Tensions between the United States and China are the name of the game. Image: iStock

In A Grand Strategy: Countering China, Taming Technology and Restoring the Media (Brick Tower Press, 267 pages), William J Holstein weaves together three great themes that have emerged from his long career as a journalist.

These are the threat that China poses to the American advantage; big tech’s complicity in its own eclipse by China; and the degradation of the media, which has made it more difficult for us to comprehend what’s going on.

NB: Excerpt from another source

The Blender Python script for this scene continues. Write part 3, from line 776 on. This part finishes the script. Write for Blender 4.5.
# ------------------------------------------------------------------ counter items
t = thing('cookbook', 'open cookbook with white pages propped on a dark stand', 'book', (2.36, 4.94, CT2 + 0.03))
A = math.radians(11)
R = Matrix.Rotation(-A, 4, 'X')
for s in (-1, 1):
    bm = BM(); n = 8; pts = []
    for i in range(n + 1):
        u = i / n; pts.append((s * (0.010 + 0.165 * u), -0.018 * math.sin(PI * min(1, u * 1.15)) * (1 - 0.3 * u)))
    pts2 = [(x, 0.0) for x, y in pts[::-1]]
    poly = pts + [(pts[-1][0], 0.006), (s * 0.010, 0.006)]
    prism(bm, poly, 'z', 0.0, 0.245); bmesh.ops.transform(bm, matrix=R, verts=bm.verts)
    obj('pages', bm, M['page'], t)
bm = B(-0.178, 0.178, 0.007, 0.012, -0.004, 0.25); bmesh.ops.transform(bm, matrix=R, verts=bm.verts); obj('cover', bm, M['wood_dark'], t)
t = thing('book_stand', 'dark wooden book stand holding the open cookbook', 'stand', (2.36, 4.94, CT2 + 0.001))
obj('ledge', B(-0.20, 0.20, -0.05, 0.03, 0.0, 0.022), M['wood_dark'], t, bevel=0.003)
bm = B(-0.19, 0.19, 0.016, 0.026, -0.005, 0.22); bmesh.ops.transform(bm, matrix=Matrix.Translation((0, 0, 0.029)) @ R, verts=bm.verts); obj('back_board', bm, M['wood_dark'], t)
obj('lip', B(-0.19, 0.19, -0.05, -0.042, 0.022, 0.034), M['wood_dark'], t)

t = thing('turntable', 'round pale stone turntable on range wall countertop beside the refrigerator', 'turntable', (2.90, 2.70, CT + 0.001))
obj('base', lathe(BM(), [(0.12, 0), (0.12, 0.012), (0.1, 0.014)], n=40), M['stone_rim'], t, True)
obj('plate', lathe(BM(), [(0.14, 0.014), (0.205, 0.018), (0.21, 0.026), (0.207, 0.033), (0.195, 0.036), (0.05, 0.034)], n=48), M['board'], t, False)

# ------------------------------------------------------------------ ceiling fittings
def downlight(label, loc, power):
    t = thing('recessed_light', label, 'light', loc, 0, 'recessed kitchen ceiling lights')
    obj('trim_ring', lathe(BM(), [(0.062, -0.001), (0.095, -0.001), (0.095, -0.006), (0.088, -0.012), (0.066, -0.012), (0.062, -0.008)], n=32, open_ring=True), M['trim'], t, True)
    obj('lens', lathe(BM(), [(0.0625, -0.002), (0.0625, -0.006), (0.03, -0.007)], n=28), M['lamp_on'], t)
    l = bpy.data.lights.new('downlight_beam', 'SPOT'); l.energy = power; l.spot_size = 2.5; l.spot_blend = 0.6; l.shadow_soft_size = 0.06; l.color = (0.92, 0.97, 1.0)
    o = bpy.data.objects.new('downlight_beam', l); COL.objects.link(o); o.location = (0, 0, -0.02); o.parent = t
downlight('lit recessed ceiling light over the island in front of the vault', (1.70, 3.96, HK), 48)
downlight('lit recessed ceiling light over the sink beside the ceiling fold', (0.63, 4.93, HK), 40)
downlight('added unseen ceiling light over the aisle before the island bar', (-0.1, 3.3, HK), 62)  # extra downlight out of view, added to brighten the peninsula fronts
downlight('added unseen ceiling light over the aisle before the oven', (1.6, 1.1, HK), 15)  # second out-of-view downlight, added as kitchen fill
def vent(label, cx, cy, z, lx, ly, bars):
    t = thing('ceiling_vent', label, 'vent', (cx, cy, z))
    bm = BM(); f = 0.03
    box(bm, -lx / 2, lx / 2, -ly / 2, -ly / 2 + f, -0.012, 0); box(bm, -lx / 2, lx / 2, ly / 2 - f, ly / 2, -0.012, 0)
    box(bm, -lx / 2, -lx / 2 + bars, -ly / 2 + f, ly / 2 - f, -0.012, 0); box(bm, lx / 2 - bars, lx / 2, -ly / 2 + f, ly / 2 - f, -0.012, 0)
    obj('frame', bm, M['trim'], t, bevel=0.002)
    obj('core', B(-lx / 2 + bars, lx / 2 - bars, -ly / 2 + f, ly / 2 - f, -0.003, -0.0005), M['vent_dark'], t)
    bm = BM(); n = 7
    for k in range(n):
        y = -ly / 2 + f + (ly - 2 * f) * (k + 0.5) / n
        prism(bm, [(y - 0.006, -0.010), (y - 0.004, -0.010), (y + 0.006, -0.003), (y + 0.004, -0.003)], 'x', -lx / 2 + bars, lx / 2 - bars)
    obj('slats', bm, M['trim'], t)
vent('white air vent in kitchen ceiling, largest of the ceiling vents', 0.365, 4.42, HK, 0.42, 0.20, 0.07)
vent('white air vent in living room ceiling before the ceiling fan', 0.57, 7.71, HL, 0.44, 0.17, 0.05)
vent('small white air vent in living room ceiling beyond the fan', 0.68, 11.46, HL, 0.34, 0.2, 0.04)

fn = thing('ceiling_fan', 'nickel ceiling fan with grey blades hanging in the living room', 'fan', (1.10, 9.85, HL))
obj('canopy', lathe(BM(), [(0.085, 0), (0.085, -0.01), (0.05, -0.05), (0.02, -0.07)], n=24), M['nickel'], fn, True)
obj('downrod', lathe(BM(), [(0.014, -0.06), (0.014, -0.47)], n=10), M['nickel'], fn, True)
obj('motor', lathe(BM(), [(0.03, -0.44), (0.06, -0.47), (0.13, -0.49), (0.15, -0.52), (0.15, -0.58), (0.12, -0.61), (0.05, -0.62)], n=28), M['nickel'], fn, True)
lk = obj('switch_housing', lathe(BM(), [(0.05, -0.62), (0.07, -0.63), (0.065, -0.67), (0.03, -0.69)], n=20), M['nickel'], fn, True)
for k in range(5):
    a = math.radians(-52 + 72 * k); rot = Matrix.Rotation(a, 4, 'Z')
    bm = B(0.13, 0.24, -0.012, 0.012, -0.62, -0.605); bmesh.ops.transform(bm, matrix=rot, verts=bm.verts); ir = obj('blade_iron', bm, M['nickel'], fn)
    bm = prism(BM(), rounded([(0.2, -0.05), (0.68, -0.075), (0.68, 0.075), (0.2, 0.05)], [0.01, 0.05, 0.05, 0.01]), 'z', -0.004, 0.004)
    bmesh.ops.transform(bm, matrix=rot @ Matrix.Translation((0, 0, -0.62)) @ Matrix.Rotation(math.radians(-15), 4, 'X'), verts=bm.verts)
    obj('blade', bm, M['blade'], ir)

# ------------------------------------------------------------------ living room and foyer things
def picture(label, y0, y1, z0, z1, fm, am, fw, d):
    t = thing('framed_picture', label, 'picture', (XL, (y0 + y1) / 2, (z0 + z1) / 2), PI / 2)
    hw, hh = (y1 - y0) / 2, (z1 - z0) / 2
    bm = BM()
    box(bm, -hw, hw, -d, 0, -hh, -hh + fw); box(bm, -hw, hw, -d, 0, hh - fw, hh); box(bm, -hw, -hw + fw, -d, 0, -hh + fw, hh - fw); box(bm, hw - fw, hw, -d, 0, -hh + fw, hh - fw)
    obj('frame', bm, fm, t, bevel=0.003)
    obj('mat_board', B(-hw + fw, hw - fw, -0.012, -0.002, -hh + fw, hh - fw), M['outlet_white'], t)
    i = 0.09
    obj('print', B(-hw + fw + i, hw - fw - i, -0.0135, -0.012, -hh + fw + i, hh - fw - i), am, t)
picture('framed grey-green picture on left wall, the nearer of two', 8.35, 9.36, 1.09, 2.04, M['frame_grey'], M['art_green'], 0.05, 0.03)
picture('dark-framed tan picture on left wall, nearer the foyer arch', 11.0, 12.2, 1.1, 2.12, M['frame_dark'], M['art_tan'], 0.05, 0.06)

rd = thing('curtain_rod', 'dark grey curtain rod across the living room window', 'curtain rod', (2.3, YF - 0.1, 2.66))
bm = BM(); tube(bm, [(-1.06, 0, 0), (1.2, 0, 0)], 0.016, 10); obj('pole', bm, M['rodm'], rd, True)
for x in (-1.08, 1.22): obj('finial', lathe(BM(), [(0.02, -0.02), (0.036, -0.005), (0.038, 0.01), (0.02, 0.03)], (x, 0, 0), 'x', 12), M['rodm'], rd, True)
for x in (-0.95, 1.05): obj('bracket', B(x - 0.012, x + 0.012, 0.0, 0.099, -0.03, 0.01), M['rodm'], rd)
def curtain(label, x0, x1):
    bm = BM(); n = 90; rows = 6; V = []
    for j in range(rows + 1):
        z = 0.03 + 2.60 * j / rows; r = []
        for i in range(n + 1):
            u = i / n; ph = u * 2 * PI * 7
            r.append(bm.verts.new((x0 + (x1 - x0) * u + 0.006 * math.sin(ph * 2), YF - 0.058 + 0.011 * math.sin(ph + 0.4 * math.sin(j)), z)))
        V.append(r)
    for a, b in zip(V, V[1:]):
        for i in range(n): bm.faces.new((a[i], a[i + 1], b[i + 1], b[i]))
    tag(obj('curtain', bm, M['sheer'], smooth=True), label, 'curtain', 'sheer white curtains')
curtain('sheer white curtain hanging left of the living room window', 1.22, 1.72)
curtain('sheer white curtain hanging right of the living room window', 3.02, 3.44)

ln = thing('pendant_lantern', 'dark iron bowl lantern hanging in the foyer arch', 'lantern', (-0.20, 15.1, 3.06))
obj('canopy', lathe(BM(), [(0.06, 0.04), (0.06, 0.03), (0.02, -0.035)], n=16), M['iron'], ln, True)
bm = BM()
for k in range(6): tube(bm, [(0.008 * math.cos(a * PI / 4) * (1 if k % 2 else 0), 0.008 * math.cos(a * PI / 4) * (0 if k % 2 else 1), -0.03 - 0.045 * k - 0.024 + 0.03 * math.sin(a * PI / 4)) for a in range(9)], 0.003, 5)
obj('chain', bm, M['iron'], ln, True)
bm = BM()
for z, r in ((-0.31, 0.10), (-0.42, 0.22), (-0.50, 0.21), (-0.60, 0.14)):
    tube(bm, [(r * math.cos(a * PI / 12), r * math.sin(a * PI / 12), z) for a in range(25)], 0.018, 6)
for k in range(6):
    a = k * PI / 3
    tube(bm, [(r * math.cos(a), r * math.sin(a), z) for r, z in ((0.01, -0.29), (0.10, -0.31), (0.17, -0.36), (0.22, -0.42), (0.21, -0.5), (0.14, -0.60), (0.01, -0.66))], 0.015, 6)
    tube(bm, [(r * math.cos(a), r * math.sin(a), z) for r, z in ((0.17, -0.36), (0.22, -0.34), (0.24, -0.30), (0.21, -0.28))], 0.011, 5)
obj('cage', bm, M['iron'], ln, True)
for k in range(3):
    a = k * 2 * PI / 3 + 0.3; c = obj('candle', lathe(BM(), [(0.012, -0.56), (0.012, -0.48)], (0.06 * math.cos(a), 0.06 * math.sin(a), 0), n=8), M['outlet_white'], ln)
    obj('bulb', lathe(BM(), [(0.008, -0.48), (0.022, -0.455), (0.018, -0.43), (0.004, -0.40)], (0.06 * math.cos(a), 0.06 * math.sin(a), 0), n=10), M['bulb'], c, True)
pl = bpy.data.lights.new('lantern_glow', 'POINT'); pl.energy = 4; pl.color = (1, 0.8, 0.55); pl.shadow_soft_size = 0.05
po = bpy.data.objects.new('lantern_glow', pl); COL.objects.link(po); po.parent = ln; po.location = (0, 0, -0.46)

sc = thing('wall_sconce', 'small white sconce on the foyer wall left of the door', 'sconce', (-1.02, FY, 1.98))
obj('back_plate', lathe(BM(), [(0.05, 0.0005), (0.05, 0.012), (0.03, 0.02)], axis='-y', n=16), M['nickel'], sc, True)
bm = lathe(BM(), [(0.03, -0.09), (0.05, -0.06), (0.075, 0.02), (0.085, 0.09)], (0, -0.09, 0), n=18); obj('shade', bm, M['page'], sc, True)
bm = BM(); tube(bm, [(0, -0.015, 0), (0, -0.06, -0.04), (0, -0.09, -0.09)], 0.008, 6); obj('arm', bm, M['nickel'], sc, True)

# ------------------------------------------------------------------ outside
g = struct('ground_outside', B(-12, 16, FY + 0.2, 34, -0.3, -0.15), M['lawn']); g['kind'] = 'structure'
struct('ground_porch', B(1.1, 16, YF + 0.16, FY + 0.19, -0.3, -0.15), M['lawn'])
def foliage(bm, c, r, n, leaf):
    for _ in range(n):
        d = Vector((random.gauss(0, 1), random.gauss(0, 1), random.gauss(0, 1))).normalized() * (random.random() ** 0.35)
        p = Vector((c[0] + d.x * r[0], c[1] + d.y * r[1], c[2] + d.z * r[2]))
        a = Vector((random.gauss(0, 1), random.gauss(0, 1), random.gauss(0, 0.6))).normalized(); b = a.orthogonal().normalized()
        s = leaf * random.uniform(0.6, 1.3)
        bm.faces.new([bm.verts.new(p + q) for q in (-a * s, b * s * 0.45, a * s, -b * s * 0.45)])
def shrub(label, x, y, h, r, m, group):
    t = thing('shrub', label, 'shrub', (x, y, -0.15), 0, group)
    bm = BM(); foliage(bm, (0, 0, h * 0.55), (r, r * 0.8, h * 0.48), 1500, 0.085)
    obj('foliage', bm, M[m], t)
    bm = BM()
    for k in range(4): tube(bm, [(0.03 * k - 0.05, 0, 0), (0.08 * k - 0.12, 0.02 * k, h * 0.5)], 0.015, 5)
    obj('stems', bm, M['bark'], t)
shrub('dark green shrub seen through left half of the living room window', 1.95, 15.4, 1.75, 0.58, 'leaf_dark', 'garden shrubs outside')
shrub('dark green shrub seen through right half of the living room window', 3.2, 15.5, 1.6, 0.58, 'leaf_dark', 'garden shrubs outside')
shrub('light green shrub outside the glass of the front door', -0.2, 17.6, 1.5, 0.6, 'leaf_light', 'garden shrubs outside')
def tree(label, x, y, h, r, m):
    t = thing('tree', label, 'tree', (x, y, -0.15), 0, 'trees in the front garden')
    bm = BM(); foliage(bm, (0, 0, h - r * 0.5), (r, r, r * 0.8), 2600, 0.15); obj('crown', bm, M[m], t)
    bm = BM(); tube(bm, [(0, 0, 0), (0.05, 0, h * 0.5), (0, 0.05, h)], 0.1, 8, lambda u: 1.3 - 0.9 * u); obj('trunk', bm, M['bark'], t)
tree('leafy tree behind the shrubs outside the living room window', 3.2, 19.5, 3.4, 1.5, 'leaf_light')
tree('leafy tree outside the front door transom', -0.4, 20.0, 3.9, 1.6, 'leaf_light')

In a follow-up to his 2019 book The New Art of War: China’s Deep Strategy Inside the United States, he lays out the first problem right up front by “spitting out the truths that few want to hear,” starting with:

We Americans are losing ground to a centrally orchestrated strategy by the Chinese government to strip us of our technological, economic – and therefore strategic – advantage.

No war will ever be necessary. The Chinese government will have developed such technological, economic – and therefore military – power that we will not be able to even contemplate the possibility.

Our institutions have been unable to formulate a response not only because of our own intellectual confusion about China’s rise under President Xi Jinping, but also because our computer systems have been thoroughly hacked, and spies have been implanted in our companies and governmental institutions.

The simpletons who have led our response to China have been completely out of their depth.

Five years ago, this would have been a radical call to arms, but today it is consensus American thinking. It is the one issue that unites Democrats and Republicans.

Nevertheless, it is worth going back to the beginning to understand how a veteran correspondent with nearly half a century of experience in East Asia and around the world reached his conclusions and what he thinks must be done.

On assignment in China, Japan, South Korea, Germany, Russia, Afghanistan, several other foreign countries and back in the United States, Holstein’s on-site reporting of such developments as the rise of East Asia, the decline of American manufacturing, the rapid advance of technology gave him an extensive and practically-informed background against which to view current issues.

The author in a supplied photo.

The new book is divided into three parts: Setting the Stage, which describes his personal development as a journalist; The Big Stories that have defined our age; and The Grand Strategy, or What Must Be Done.

It is enlivened by tales of CIA and KGB agents in China, kidnappers in the Philippines, adventures in Afghanistan, an eye-opening experience in South Africa, anti-Vietnam War demonstrations, and even the wreck of the Edmund Fitzgerald. He’s had quite a ride.

By the late 1980s, the impact of the Asian economic miracle was beginning to be felt. Having seen Asia, and seeing the writing on the wall in America, Holstein “in a book proposal that never sold” wrote:

The upper tier of well-educated, well-traveled and multicultural Americans are going to enjoy many years of prosperity. For them, the opportunities are enormous. My fear is that broad cross sections of other Americans do not fully understand the new rules of this global game. As a result, they are going to lose and keep losing.

Back then, he was well ahead of his time.

From the student newspaper at Michigan State through stints at local and regional newspapers, many years at United Press International, a brief diversion into corporate PR and a return to journalism at Business Week and US News & World Report, Holstein takes the reader on a tour of classic news reporting. The book is worth reading for this alone.

Along the way, he developed a keen interest in the role and responsibility of the free press – and a growing sense of alarm as it was eroded by the finance-driven consolidation of newspapers and magazines, the rise of politically motivated fake news, and the power of social media.

He warns that the news media have abdicated their “critical role of playing arbiter or gatekeeper – to help sort out truth from fiction, to help interpret the flood of information that exists in the world.”

Holstein has covered many Big Stories, but his main argument proceeds from chapters entitled “Stumbling into China’s Modernization” to “The Great Japan Debate” and “The South Korean Miracle” to “General Motors, Industrial Policy, and Globalization” and, finally, to “How America’s China Dream Turned Sour.”

In this context, he discusses the largely unchecked power of big technology companies and the need for them to help us compete against China” rather than profit from sales to a dictatorship intent on stealing their IP and eating their lunch.

Jacket image courtesy Brick Tower Press

Government, he says, “has to establish a framework of acceptable behavior and be able to decide when Big Tech has crossed a line in the sand.”

This would be the leading edge of a responsible industrial policy aimed at revitalizing the American economy and closing the gap between the haves and have-nots.

There is more – including discussions of semiconductors, rare earths, telecom networks and computing systems – all in the context of “a complete and coherent strategy toward China.”

Holstein’s final points are that America needs to get its act together, organize itself for competition, stop fighting itself and create “a society that all participants believe in.”

“This ‘game’ will never be over. This is a multigenerational challenge we will hand down to our children and grandchildren.”

William Holstein is living testimony to the fact that the flow of information and commentary has not been and is not likely to be stifled, by the Chinese Communist Party or anyone else, as long as we take his warnings seriously.

Scott Foster is an analyst with Lightstream Research, Tokyo.